WHAT YOU ARE ASKED TO DO
Restate, word for word, all of the material shown below.

Entries taken from a collection

┄┄┄┄┄┄┄┄┄┄┄┄┄┄┄┄┄┄┄┄

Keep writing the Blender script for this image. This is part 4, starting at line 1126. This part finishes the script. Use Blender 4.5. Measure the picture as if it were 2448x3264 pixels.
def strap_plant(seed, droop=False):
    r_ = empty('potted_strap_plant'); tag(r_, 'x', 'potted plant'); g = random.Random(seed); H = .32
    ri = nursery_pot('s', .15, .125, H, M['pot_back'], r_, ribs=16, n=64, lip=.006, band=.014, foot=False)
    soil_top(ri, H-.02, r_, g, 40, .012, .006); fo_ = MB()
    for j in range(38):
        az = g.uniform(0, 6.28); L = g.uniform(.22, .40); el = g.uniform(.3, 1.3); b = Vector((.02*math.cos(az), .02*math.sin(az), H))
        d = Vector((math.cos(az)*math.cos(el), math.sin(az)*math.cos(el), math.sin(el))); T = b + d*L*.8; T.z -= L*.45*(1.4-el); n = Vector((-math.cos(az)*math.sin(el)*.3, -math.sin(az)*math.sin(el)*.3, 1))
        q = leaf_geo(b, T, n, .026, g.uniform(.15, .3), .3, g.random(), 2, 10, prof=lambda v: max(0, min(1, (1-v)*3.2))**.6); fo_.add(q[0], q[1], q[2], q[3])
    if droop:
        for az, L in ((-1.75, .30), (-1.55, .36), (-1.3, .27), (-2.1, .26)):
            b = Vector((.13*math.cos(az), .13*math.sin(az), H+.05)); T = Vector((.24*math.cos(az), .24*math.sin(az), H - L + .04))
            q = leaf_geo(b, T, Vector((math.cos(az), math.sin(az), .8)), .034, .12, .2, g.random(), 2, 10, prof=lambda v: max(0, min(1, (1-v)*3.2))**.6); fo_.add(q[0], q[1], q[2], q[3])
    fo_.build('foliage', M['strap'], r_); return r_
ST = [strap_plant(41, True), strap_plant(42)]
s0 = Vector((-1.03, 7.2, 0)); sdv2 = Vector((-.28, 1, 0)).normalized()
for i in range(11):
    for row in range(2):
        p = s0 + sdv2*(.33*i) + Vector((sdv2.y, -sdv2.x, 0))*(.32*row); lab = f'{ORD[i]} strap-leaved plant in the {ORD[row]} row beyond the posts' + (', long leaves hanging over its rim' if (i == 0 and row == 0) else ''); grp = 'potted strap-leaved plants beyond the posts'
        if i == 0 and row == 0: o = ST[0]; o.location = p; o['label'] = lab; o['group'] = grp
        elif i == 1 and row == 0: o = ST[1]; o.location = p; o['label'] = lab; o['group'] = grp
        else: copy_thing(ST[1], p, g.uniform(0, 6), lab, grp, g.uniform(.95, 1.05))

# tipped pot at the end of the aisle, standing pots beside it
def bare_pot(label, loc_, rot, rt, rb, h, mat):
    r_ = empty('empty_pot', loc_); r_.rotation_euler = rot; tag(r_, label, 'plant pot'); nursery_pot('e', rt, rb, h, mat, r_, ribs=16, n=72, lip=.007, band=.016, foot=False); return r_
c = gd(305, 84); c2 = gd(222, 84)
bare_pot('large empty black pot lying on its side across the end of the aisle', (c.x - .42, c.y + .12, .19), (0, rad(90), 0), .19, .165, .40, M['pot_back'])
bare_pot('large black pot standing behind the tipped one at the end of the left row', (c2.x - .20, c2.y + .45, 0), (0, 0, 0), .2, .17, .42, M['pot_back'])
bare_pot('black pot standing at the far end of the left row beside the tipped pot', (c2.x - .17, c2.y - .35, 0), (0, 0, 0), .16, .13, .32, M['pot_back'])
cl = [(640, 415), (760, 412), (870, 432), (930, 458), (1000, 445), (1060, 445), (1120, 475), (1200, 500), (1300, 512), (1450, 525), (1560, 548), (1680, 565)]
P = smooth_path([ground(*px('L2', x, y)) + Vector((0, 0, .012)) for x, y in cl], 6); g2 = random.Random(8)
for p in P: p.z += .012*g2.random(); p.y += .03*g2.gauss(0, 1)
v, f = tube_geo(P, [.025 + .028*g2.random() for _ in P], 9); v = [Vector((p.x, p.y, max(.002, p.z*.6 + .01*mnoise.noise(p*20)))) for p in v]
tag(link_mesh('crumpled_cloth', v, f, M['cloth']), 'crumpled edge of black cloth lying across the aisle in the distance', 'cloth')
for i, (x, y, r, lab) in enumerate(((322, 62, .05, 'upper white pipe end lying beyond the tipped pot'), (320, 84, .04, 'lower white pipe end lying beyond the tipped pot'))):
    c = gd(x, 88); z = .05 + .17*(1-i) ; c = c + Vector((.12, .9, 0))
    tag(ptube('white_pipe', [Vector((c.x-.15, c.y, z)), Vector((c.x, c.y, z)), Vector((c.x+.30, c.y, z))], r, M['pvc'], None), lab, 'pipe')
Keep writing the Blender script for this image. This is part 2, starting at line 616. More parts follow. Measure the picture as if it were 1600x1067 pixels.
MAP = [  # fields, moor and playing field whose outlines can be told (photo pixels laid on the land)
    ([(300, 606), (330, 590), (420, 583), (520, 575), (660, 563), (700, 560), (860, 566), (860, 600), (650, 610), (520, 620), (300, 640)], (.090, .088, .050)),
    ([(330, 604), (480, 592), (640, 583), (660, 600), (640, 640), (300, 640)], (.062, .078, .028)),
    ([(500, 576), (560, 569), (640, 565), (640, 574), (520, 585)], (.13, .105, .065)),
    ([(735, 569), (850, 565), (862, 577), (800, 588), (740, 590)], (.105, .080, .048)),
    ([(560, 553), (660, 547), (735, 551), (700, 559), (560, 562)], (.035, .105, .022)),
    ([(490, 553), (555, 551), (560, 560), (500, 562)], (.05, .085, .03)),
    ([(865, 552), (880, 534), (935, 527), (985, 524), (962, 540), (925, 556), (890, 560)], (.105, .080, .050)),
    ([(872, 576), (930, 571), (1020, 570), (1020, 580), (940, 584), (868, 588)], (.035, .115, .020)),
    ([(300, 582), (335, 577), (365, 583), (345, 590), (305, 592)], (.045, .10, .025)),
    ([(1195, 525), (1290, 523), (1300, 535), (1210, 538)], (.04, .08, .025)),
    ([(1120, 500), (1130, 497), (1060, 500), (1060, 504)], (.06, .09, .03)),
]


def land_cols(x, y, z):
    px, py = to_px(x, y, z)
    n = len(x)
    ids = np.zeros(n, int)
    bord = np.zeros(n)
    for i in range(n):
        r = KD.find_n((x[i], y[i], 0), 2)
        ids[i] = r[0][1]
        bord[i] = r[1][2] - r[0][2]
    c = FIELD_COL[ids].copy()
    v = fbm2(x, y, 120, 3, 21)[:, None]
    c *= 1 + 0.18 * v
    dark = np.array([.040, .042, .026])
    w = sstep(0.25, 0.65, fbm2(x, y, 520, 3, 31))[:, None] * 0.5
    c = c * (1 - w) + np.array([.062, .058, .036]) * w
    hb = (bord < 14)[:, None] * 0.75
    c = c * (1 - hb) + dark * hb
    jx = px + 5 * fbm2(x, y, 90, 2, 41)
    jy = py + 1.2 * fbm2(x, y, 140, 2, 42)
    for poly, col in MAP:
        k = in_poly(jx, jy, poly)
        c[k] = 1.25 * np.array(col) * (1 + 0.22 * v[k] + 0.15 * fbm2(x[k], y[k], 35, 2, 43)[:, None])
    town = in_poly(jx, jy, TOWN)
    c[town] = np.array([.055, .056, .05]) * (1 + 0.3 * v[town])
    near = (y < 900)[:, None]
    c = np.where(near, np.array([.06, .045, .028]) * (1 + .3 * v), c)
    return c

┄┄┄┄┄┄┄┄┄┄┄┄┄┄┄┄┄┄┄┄

EXERCISE OUTPUT
Keep writing the Blender script for this image. This is part 4, starting at line 1126. This part finishes the script. Use Blender 4.5. Measure the picture as if it were 2448x3264 pixels.
def strap_plant(seed, droop=False):
    r_ = empty('potted_strap_plant'); tag(r_, 'x', 'potted plant'); g = random.Random(seed); H = .32
    ri = nursery_pot('s', .15, .125, H, M['pot_back'], r_, ribs=16, n=64, lip=.006, band=.014, foot=False)
    soil_top(ri, H-.02, r_, g, 40, .012, .006); fo_ = MB()
    for j in range(38):
        az = g.uniform(0, 6.28); L = g.uniform(.22, .40); el = g.uniform(.3, 1.3); b = Vector((.02*math.cos(az), .02*math.sin(az), H))
        d = Vector((math.cos(az)*math.cos(el), math.sin(az)*math.cos(el), math.sin(el))); T = b + d*L*.8; T.z -= L*.45*(1.4-el); n = Vector((-math.cos(az)*math.sin(el)*.3, -math.sin(az)*math.sin(el)*.3, 1))
        q = leaf_geo(b, T, n, .026, g.uniform(.15, .3), .3, g.random(), 2, 10, prof=lambda v: max(0, min(1, (1-v)*3.2))**.6); fo_.add(q[0], q[1], q[2], q[3])
    if droop:
        for az, L in ((-1.75, .30), (-1.55, .36), (-1.3, .27), (-2.1, .26)):
            b = Vector((.13*math.cos(az), .13*math.sin(az), H+.05)); T = Vector((.24*math.cos(az), .24*math.sin(az), H - L + .04))
            q = leaf_geo(b, T, Vector((math.cos(az), math.sin(az), .8)), .034, .12, .2, g.random(), 2, 10, prof=lambda v: max(0, min(1, (1-v)*3.2))**.6); fo_.add(q[0], q[1], q[2], q[3])
    fo_.build('foliage', M['strap'], r_); return r_
ST = [strap_plant(41, True), strap_plant(42)]
s0 = Vector((-1.03, 7.2, 0)); sdv2 = Vector((-.28, 1, 0)).normalized()
for i in range(11):
    for row in range(2):
        p = s0 + sdv2*(.33*i) + Vector((sdv2.y, -sdv2.x, 0))*(.32*row); lab = f'{ORD[i]} strap-leaved plant in the {ORD[row]} row beyond the posts' + (', long leaves hanging over its rim' if (i == 0 and row == 0) else ''); grp = 'potted strap-leaved plants beyond the posts'
        if i == 0 and row == 0: o = ST[0]; o.location = p; o['label'] = lab; o['group'] = grp
        elif i == 1 and row == 0: o = ST[1]; o.location = p; o['label'] = lab; o['group'] = grp
        else: copy_thing(ST[1], p, g.uniform(0, 6), lab, grp, g.uniform(.95, 1.05))

# tipped pot at the end of the aisle, standing pots beside it
def bare_pot(label, loc_, rot, rt, rb, h, mat):
    r_ = empty('empty_pot', loc_); r_.rotation_euler = rot; tag(r_, label, 'plant pot'); nursery_pot('e', rt, rb, h, mat, r_, ribs=16, n=72, lip=.007, band=.016, foot=False); return r_
c = gd(305, 84); c2 = gd(222, 84)
bare_pot('large empty black pot lying on its side across the end of the aisle', (c.x - .42, c.y + .12, .19), (0, rad(90), 0), .19, .165, .40, M['pot_back'])
bare_pot('large black pot standing behind the tipped one at the end of the left row', (c2.x - .20, c2.y + .45, 0), (0, 0, 0), .2, .17, .42, M['pot_back'])
bare_pot('black pot standing at the far end of the left row beside the tipped pot', (c2.x - .17, c2.y - .35, 0), (0, 0, 0), .16, .13, .32, M['pot_back'])
cl = [(640, 415), (760, 412), (870, 432), (930, 458), (1000, 445), (1060, 445), (1120, 475), (1200, 500), (1300, 512), (1450, 525), (1560, 548), (1680, 565)]
P = smooth_path([ground(*px('L2', x, y)) + Vector((0, 0, .012)) for x, y in cl], 6); g2 = random.Random(8)
for p in P: p.z += .012*g2.random(); p.y += .03*g2.gauss(0, 1)
v, f = tube_geo(P, [.025 + .028*g2.random() for _ in P], 9); v = [Vector((p.x, p.y, max(.002, p.z*.6 + .01*mnoise.noise(p*20)))) for p in v]
tag(link_mesh('crumpled_cloth', v, f, M['cloth']), 'crumpled edge of black cloth lying across the aisle in the distance', 'cloth')
for i, (x, y, r, lab) in enumerate(((322, 62, .05, 'upper white pipe end lying beyond the tipped pot'), (320, 84, .04, 'lower white pipe end lying beyond the tipped pot'))):
    c = gd(x, 88); z = .05 + .17*(1-i) ; c = c + Vector((.12, .9, 0))
    tag(ptube('white_pipe', [Vector((c.x-.15, c.y, z)), Vector((c.x, c.y, z)), Vector((c.x+.30, c.y, z))], r, M['pvc'], None), lab, 'pipe')
Keep writing the Blender script for this image. This is part 2, starting at line 616. More parts follow. Measure the picture as if it were 1600x1067 pixels.
MAP = [  # fields, moor and playing field whose outlines can be told (photo pixels laid on the land)
    ([(300, 606), (330, 590), (420, 583), (520, 575), (660, 563), (700, 560), (860, 566), (860, 600), (650, 610), (520, 620), (300, 640)], (.090, .088, .050)),
    ([(330, 604), (480, 592), (640, 583), (660, 600), (640, 640), (300, 640)], (.062, .078, .028)),
    ([(500, 576), (560, 569), (640, 565), (640, 574), (520, 585)], (.13, .105, .065)),
    ([(735, 569), (850, 565), (862, 577), (800, 588), (740, 590)], (.105, .080, .048)),
    ([(560, 553), (660, 547), (735, 551), (700, 559), (560, 562)], (.035, .105, .022)),
    ([(490, 553), (555, 551), (560, 560), (500, 562)], (.05, .085, .03)),
    ([(865, 552), (880, 534), (935, 527), (985, 524), (962, 540), (925, 556), (890, 560)], (.105, .080, .050)),
    ([(872, 576), (930, 571), (1020, 570), (1020, 580), (940, 584), (868, 588)], (.035, .115, .020)),
    ([(300, 582), (335, 577), (365, 583), (345, 590), (305, 592)], (.045, .10, .025)),
    ([(1195, 525), (1290, 523), (1300, 535), (1210, 538)], (.04, .08, .025)),
    ([(1120, 500), (1130, 497), (1060, 500), (1060, 504)], (.06, .09, .03)),
]


def land_cols(x, y, z):
    px, py = to_px(x, y, z)
    n = len(x)
    ids = np.zeros(n, int)
    bord = np.zeros(n)
    for i in range(n):
        r = KD.find_n((x[i], y[i], 0), 2)
        ids[i] = r[0][1]
        bord[i] = r[1][2] - r[0][2]
    c = FIELD_COL[ids].copy()
    v = fbm2(x, y, 120, 3, 21)[:, None]
    c *= 1 + 0.18 * v
    dark = np.array([.040, .042, .026])
    w = sstep(0.25, 0.65, fbm2(x, y, 520, 3, 31))[:, None] * 0.5
    c = c * (1 - w) + np.array([.062, .058, .036]) * w
    hb = (bord < 14)[:, None] * 0.75
    c = c * (1 - hb) + dark * hb
    jx = px + 5 * fbm2(x, y, 90, 2, 41)
    jy = py + 1.2 * fbm2(x, y, 140, 2, 42)
    for poly, col in MAP:
        k = in_poly(jx, jy, poly)
        c[k] = 1.25 * np.array(col) * (1 + 0.22 * v[k] + 0.15 * fbm2(x[k], y[k], 35, 2, 43)[:, None])
    town = in_poly(jx, jy, TOWN)
    c[town] = np.array([.055, .056, .05]) * (1 + 0.3 * v[town])
    near = (y < 900)[:, None]
    c = np.where(near, np.array([.06, .045, .028]) * (1 + .3 * v), c)
    return c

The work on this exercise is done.